From a visitor’s point of view, Galungan is second only for sheer spectacle to the Nyepi “Day of Silence”. Kuningan is the final day of the festival which brings proceedings to a close. It is all a much regimented occasion where every member of the household has specific tasks to perform and dressed in their “Sunday best” finery. The preceding days are all full of feverish activity – cooking, cleaning and making offerings. You’ll see the roads filled with convoys of scooters ferrying neatly dressed worshippers to and from temples carrying huge baskets of fruit, flowers or even live chickens.
The day before Galungan, men of the village head out at dawn in search of an unsuspecting pig which is to become the temple sacrifice. The meat is used to make traditional spicy “lawar” dishes containing satay, jackfruit, dozens of herbs and spices and always enough to feed a small army.
Only if you go native staying in a rural village or in a small family home stay do you see all the complicated preparations and hectic activity taking place behind the scene, although even in busy resorts such as Kuta, it’s virtually impossible to escape Kuningan fever.

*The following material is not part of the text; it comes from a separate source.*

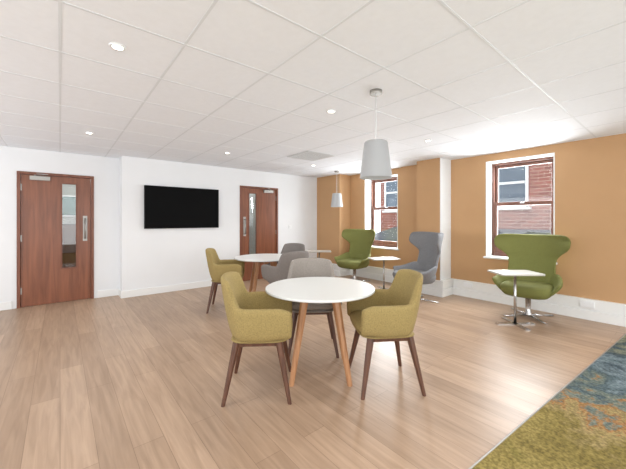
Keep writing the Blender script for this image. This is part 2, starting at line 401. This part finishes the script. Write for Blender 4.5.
# ------------------------------------------------------------------ tub dining chair
def tub_chair(x, y, fx, fy, fab):
    e = empty('dining_chair', (x, y, 0), yaw(fx, fy))
    N = 56
    hw, fy_, my, by = .262, .235, -.02, -.225
    path = []
    La = fy_-my
    Lc = math.pi*.25
    tot = 2*La+Lc
    for i in range(N+1):
        s = tot*i/N
        if s < La:
            p = (-hw, fy_-s); nrm = (-1, 0)
        elif s > La+Lc:
            p = (hw, my+(s-La-Lc)); nrm = (1, 0)
        else:
            a = math.pi*(s-La)/Lc
            ca, sa = math.cos(a), math.sin(a)
            px = -hw*math.copysign(abs(ca)**.8, ca); py = my+(by-my)*abs(sa)**.8
            p = (px, py); nrm = (-ca, -sa)
        m = abs(2*i/N-1)
        path.append((p, nrm, m))
    bm = bmesh.new(); rings = []
    for (p, n, m) in path:
        hback = .905-.02*(m/.35)**2 if m < .35 else .885
        k_ = sm(.34, .44, m)
        ztop = hback*(1-k_)+(.698)*k_
        ztop -= .02*sm(.90, 1.0, m)
        zbot = .445+.02*sm(.7, 1.0, m)
        th = .046+.014*k_
        backness = 1-sm(.25, .55, m)
        prof = []
        K = 6
        def pos(off, z):
            t = (z-.43)/.475
            fl = -.035+.09*t*(1-backness)+.02*t*backness
            lean = -.07*backness*max(t, 0)**1.2
            return (p[0]+n[0]*(off+fl), p[1]+n[1]*(off+fl)+lean, z)
        for k in range(K+1):
            z = zbot+(ztop-.02-zbot)*k/K
            o = th/2+.010*math.sin(math.pi*k/K)
            if k == 0: o *= .55
            prof.append(pos(o, z))
        prof.append(pos(th*.28, ztop)); prof.append(pos(-th*.28, ztop))
        for k in range(K, -1, -1):
            z = zbot+(ztop-.02-zbot)*k/K
            o = -th/2-.006*math.sin(math.pi*k/K)
            if k == 0: o *= .55
            prof.append(pos(o, z))
        rings.append([bm.verts.new(q) for q in prof])
    P = len(rings[0])
    for A, B in zip(rings, rings[1:]):
        for i in range(P):
            bm.faces.new((A[i], A[(i+1) % P], B[(i+1) % P], B[i]))
    for R in (rings[0], rings[-1]):
        cen = [sum(v.co[j] for v in R)/P for j in range(3)]
        R2 = [bm.verts.new((cen[0]+(v.co.x-cen[0])*.55, v.co.y+.018, cen[2]+(v.co.z-cen[2])*.86)) for v in R]
        for i in range(P): bm.faces.new((R[i], R[(i+1) % P], R2[(i+1) % P], R2[i]))
        h = P//2
        for i in range(h-1):
            bm.faces.new((R2[i], R2[i+1], R2[P-2-i], R2[P-1-i]))
    finish(bm, 'shell', fab, e, smooth=True, subsurf=1)
    bm = bmesh.new()
    def slab(z0, z1, hx, ya, yb, r):
        lv = []
        for z, ins in ((z0, .03), (z0+.012, .005), ((z0+z1)/2, 0), (z1-.012, .008), (z1, .035)):
            ring = []
            for k in range(32):
                a = 2*math.pi*k/32; ca, sa = math.cos(a), math.sin(a)
                ex = .42
                xx = (hx-ins)*math.copysign(abs(ca)**ex, ca)
                yy = (ya+yb)/2+((yb-ya)/2-ins)*math.copysign(abs(sa)**ex, sa)
                ring.append(bm.verts.new((xx, yy, z)))
            lv.append(ring)
        for A, B in zip(lv, lv[1:]):
            for i in range(32): bm.faces.new((A[i], A[(i+1) % 32], B[(i+1) % 32], B[i]))
        bm.faces.new(lv[0]); bm.faces.new(lv[-1])
    slab(.425, .460, .232, -.205, .240, .05)
    slab(.460, .535, .225, -.205, .258, .05)
    finish(bm, 'seat', fab, e, smooth=True)
    bm = bmesh.new()
    for sx in (-1, 1):
        for sy in (-1, 1):
            leg(bm, (sx*.165, sy*.155, .43), (sx*.24, sy*.238, 0), .052, .027)
    bbox(bm, (-.165, -.165, .395), (.165, -.135, .427)); bbox(bm, (-.165, .135, .395), (.165, .165, .427))
    bbox(bm, (-.18, -.15, .395), (-.15, .15, .427)); bbox(bm, (.15, -.15, .395), (.18, .15, .427))
    finish(bm, 'legs', 'walnut', e)
    return e

def round_table(x, y, rot):
    e = empty('round_dining_table', (x, y, 0), rot)
    bm = bmesh.new()
    revolve(bm, [(.40, .714), (.462, .722), (.475, .726), (.475, .741), (.472, .744)], 64)
    finish(bm, 'top', 'tabletop', e)
    bm = bmesh.new()
    for sx in (-1, 1):
        for sy in (-1, 1):
            leg(bm, (sx*.125, sy*.125, .708), (sx*.235, sy*.235, 0), .070, .040)
    finish(bm, 'legs', 'oak', e)
    bm = bmesh.new()
    revolve(bm, [(.2, .700), (.2, .715)], 32)
    bbox(bm, (-.16, -.03, .65), (.16, .03, .703)); bbox(bm, (-.03, -.16, .65), (.03, .16, .703))
    finish(bm, 'underframe', 'oak', e)
    return e
CAMR = math.radians(-39.3)
round_table(1.77, 2.066, CAMR)
tub_chair(1.235, 2.172, .812, -.587, 'olive')
tub_chair(2.07, 1.61, -.837, .556, 'olive')
tub_chair(2.03, 2.495, -.60, -.80, 'taupe')
round_table(2.53, 4.30, CAMR+.3)
tub_chair(1.95, 4.45, .869, -.517, 'olive')
tub_chair(2.53, 3.68, .042, 1.0, 'taupe2')
tub_chair(3.12, 4.53, -.925, -.34, 'taupe2')

# ------------------------------------------------------------------ wing lounge chair
def wing_chair(x, y, fx, fy, fab):
    e = empty('wing_lounge_chair', (x, y, 0), yaw(fx, fy))
    bm = bmesh.new()
    NU, NZ = 20, 26
    def hwz(z):
        keys = [(.38, .27), (.55, .285), (.70, .28), (.79, .29), (.86, .345), (.91, .41), (.96, .44), (1.04, .45), (1.10, .435), (1.135, .40)]
        for (a, b), (c, d) in zip(keys, keys[1:]):
            if z <= c:
                t = (z-a)/(c-a); return b*(1-t)+d*t
        return keys[-1][1]
    def P(u, z, off):
        w = hwz(z)
        xx = w*u
        base = -.20-.18*((z-.38)/.75)
        curl = (.08+.17*sm(.78, .98, z))*abs(u)**2.2
        zz = z
        if z > 1.0: zz = z-.016*(1-abs(u))**0.7*sm(1.0, 1.13, z)-.02*abs(u)**8*sm(1.0, 1.13, z)
        return Vector((xx, base+curl+off, zz))
    F, B = [], []
    for j in range(NZ+1):
        z = .38+.755*j/NZ
        F.append([bm.verts.new(P(-1+2*i/NU, z, .028)) for i in range(NU+1)])
        B.append([bm.verts.new(P(-1+2*i/NU, z, -.028)) for i in range(NU+1)])
    for G in (F, B):
        for j in range(NZ):
            for i in range(NU): bm.faces.new((G[j][i], G[j][i+1], G[j+1][i+1], G[j+1][i]))
    for j in range(NZ):
        bm.faces.new((F[j][0], F[j+1][0], B[j+1][0], B[j][0])); bm.faces.new((F[j][NU], F[j+1][NU], B[j+1][NU], B[j][NU]))
    for i in range(NU):
        bm.faces.new((F[0][i], F[0][i+1], B[0][i+1], B[0][i])); bm.faces.new((F[NZ][i], F[NZ][i+1], B[NZ][i+1], B[NZ][i]))
    finish(bm, 'wing_back', fab, e, smooth=True, subsurf=1)
    bm = bmesh.new(); rings = []
    N = 36
    for i in range(N+1):
        a = math.pi*i/N
        m = abs(2*i/N-1)
        ca, sa = math.cos(a), math.sin(a)
        px = -.32*math.copysign(abs(ca)**.55, ca); py = .20-.42*abs(sa)**.75
        if m > .999: py = .26
        n = (-ca, -sa)
        zt = .60-.08*sm(.5, 1.0, m)
        zb = .345
        prof = []
        for off, z, fl in ((.02, zb, -.06), (.026, zb+.06, -.02), (.026, zt-.08, .02), (.026, zt-.02, .05), (.01, zt, .055), (-.01, zt, .055), (-.026, zt-.02, .045), (-.026, zt-.08, .015), (-.026, zb+.06, -.02), (-.02, zb, -.06)):
            prof.append(bm.verts.new((px+n[0]*(off+fl), py+n[1]*(off+fl*.5), z)))
        rings.append(prof)
    Pn = len(rings[0])
    for A, Bb in zip(rings, rings[1:]):
        for i in range(Pn): bm.faces.new((A[i], A[(i+1) % Pn], Bb[(i+1) % Pn], Bb[i]))
    for R in (rings[0], rings[-1]):
        for i in range(Pn//2-1): bm.faces.new((R[i], R[i+1], R[Pn-2-i], R[Pn-1-i]))
    finish(bm, 'arms', fab, e, smooth=True, subsurf=1)
    bm = bmesh.new(); lv = []
    for z, ins in ((.30, .10), (.315, .05), (.345, .02), (.40, .0), (.44, .005), (.462, .03), (.468, .08)):
        ring = []
        for k in range(40):
            a = 2*math.pi*k/40; ca, sa = math.cos(a), math.sin(a)
            ring.append(bm.verts.new(((.295-ins)*math.copysign(abs(ca)**.5, ca), .06+(.30-ins)*math.copysign(abs(sa)**.5, sa), z)))
        lv.append(ring)
    for A, Bb in zip(lv, lv[1:]):
        for i in range(40): bm.faces.new((A[i], A[(i+1) % 40], Bb[(i+1) % 40], Bb[i]))
    bm.faces.new(lv[0]); bm.faces.new(lv[-1])
    finish(bm, 'seat', fab, e, smooth=True)
    bm = bmesh.new()
    revolve(bm, [(.10, .30), (.10, .29), (.035, .285), (.030, .06), (.05, .035), (.05, .018)], 24)
    for k in range(4):
        a = math.pi/4+k*math.pi/2
        dx, dy = math.cos(a), math.sin(a)
        tube(bm, (dx*.02, dy*.02, .028), (dx*.34, dy*.34, .012), .026, .020, 10, flat=.42)
    finish(bm, 'swivel_base', 'chrome', e, smooth=False)
    return e
wing_chair(5.00, 1.42, -1.0, -.10, 'green')
wing_chair(4.59, 2.88, -.84, .46, 'bluegrey')
wing_chair(4.95, 4.62, -.95, -.10, 'green')

def side_table(x, y, rot, h):
    e = empty('side_table', (x, y, 0), rot)
    bm = bmesh.new()
    pts = []
    a, b, r = .27, .18, .04
    for cx, cyy, s in ((a-r, b-r, 0), (-a+r, b-r, 90), (-a+r, -b+r, 180), (a-r, -b+r, 270)):
        for k in range(6):
            t = math.radians(s+k*18); pts.append((cx+r*math.cos(t), cyy+r*math.sin(t)))
    lo = [bm.verts.new((p[0], p[1], h-.018)) for p in pts]; hi = [bm.verts.new((p[0], p[1], h)) for p in pts]
    bm.faces.new(lo); bm.faces.new(hi)
    for i in range(len(pts)): bm.faces.new((lo[i], lo[(i+1) % len(pts)], hi[(i+1) % len(pts)], hi[i]))
    finish(bm, 'tray_top', 'tray', e)
    bm = bmesh.new()
    tube(bm, (0, 0, .01), (0, 0, h-.018), .016, .016, 16)
    revolve(bm, [(.06, h-.026), (.06, h-.018)], 20)
    bbox(bm, (-.03, -.24, 0), (.03, .24, .012))
    bbox(bm, (-.24, -.03, 0), (.24, .03, .012))
    finish(bm, 'pedestal', 'chrome', e)
    return e
side_table(4.50, 1.42, CAMR, .665)
side_table(4.80, 3.72, CAMR+.2, .60)
side_table(4.62, 5.42, CAMR, .62)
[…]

There are road blocks erected outside main temples as waves of devotees flood the area, bringing even more maddening traffic chaos than usual. Many restaurants and shops close for a few days but this is not on the scale of Nyepi (when Bali becomes a ghost town). There is still no shortage of places to get a cold beer or two and a bite to eat.
On Galungan day itself (always the Wednesday) it’s a time for families; your favorite bartender or the girl who cleans your hotel room each morning will have headed off home to the ancestral village at dawn to spend time with the folks. After a full day of prayers, a few petty family quarrels and non stop eating, it’s back to relative normality with perhaps a family stroll into the paddy fields for a picnic. Villages throughout the island celebrate the post-Galungan period in their own peculiar way.
The streets of Ubud are flooded with schoolchildren performing “Barong” dances with great enthusiasm while further east in Klungkung, a number of villages indulge in frenzied “Jempana” war games complete with long bamboo sticks to the sound of relentless drumming. There is also the bizarre ritual of a village elder seemingly “stabbing” himself with a ceremonial dagger while in a trance-like state. Curious onlookers are always welcome at these occasions and in small off-the-beaten-path villages you are likely to become the center of attention, especially with the throng of giggling children.